In the centre is a spiral staircase, a real one that led from the Royal College of Art student studios upwards to the Victoria and Albert Museum. These stairs at the RCA had long been lodged in Bowling’s imagination: they seemed, he felt, ‘to symbolize something profound’ in his career. In the painting, however, the stairs do not appear in their mundane reality, but transfigured: a winding, golden pathway, apparently in the process of dematerialization like the fittings of some spaceship. A few steps up from the bottom of the staircase is Bowling himself, also in semi-disembodied form. Above, stands his wife
, Paddy Kitchen. The marriage was disintegrating while the picture was being painted and they finally divorced in 1966, just as it was being finished. At the top, swinging out into space, suspended by his arms, is the artist himself again.

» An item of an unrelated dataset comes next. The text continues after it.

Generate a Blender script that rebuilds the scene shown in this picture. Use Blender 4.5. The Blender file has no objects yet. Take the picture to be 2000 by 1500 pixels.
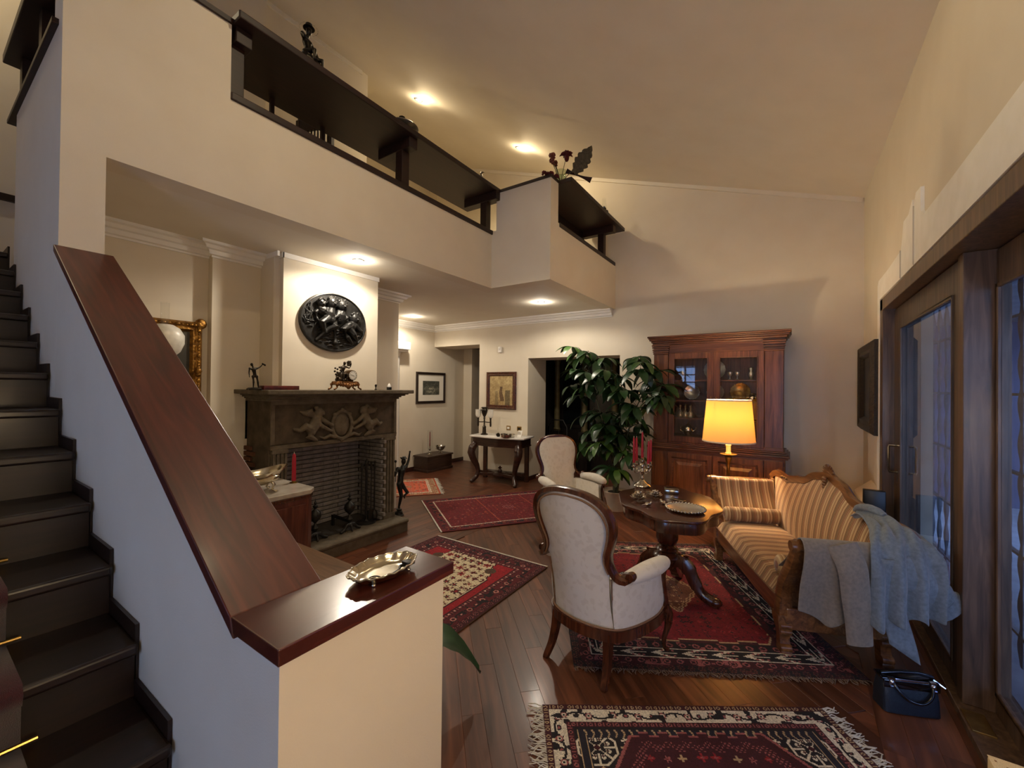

After he completed the painting, Bowling felt stymied. His marriage was over; he felt in danger of being shunted onto a branch off the mainline of artists and labelled a ‘black artist’. His work was not included in ‘The New Generation: 1964’, a large survey exhibition at the Whitechapel Art Gallery that included almost every notable young painter in London. Instead, two years later, in 1966, he was designated to represent Britain at the First World Festival of Negro Arts in Dakar, Senegal. Bowling found this ‘aggressive and personally insulting’. He insisted, ‘I’m not a black artist, I’m an artist. The tradition I imbibe and the cultural ramifications are British.’ And so, in 1966, like many of his British contemporaries – Hockney, Jones and Smith among them – he moved to the United States. He settled in New York and became an abstract painter. It was not until the mid-1970s that he returned to work in London again.